Ellos no tienen la culpa. Los costeños no son responsables de vivir así, despacito, sabrosito, sin afanes. Hay que entender su fama bien ganada. En Manizales se vive a más de 2.100 metros de altura sobre el nivel del mar, y vivir a 2.100 metros menos, lo cambia todo. Vivir a su nivel, oler el mar, sentirlo y presentirlo, verlo, hablarle, oírlo, eso no tiene comparación sobre la tierra. Ni las montañas o ríos, los páramos, los valles, ni siquiera los guaduales se comparan con la belleza infinita del océano.
Los costeños, hablan duro, oyen música a alto volumen y sueltan carcajadas sonoras, porque necesitan vivir por encima del fuerte murmullo de su mar. Ese mar que canta al oído y acaricia la piel, que viene con brisa, sol, con pescado fresco, con guacharacas y tambores, colores y sal, palmeras y risas, atardeceres y amores. La vida no es igual junto al mar, nadie es igual frente al mar, nada pasa igual en el mar. Cuando uno va en carro bajando metros y se aproxima a los cero m.s.n.m. algo cambia solo con saberlo cerca. Se respira mejor, se siente mejor, se piensa mejor, se ama mejor. Su proximidad sublima la vida. Nos vamos quitando ropa, zapatos, medias, soltando el pelo para despeinarlo al viento, y empezamos a oler, ver, tocar y saborear de otra manera la existencia. Cuando ya es inminente su cercanía nos sentimos más libres y mejores personas y finalmente cuando llegamos y su inmensidad se posa ante nuestros ojos, sucumbimos con placer ante tanta hermosura. Y esas ganas de volar, quién frente a él no ha querido tener alas y volar sobre sus aguas y tal vez nunca volver.
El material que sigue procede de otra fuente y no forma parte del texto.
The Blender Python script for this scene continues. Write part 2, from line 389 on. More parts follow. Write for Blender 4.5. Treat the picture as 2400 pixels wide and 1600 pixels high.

Yo vivo a 800 m.s.n.m. en Villeta, y cada metro que he bajado lo he subido en felicidad. Y en pereza. Esa pereza deliciosa que no deja hacer nada, que sueña con encontrar un palo de mango para sentarse debajo a comerse uno de sus frutos verdes con sal. Esa perecita que tiene como mayor aspiración aspirar la piscina para meterse a nadar al medio día. Una cálida y tierna que llama al sueño después de almuerzo. Que provoca burbujas y cócteles. Esa que al atardecer suena a chicharras y al canto de los pájaros. Si a 800 metros no provoca trabajar pues mucho menos a cero metros. Porque el calor relaja, y por eso el relajo. Vivir ligero de ropa, sin tanto atuendo maluco de tierra fría, sacos chaquetas gorros medias de lana, qué pereza todo eso, pereza de la mala. En tierra caliente nos vemos la piel unos a otros, y los pies, esas cosas tan humanas y tan sexis. Aquí los poros son libres, de sudar, de sentir. Aquí la belleza es la que es, no la del cuero del abrigo. Expuestos al sol y a la vida pasan los días y la gente va por la calle mostrando el bronceado, el ombligo, los dedos, los tatuajes, con el corazón al viento.
En estos días que viene el viento a visitarnos con fuerza, al caminar cierro los ojos y me imagino que al final de la calle está el mar que sopla su brisa para seducirme, inmediatamente, me siento otra. Todo cambia en mis instintos. Por eso los costeños son distintos. Eso de tener al mar por hermano cambia la perspectiva de la vida. Crecer con él, despertarse, dormir con él. Saber que haga lo que haga, pase lo que pase, siempre, al amanecer, indefectiblemente, el mar estará ahí.
Y por eso también, los costeños son nobles. Celebro que el concejal de Manizales nacido en Ciénaga (Magdalena), Rafael Torregroza, haya aceptado las disculpas del concejal manizaleño Carlos Mario Marín, porque este dijo en plenaria que no aceptaba a costeños como interlocutores. Esperemos que Rafael retire la demanda que puso contra Carlos en la Fiscalía, por xenofobia y hostigamiento en origen nacional, étnico y cultural. ¡Qué haríamos nosotros sin Rafael y sin Carlos! Escalona y Vives nos alegran la vida a todos. O sin Gabo. Si no existieran los costeños no existirían el vallenato ni el realismo mágico. Y nosotros lo sabemos, no hay por qué acalorarse tanto porque les decimos costeños.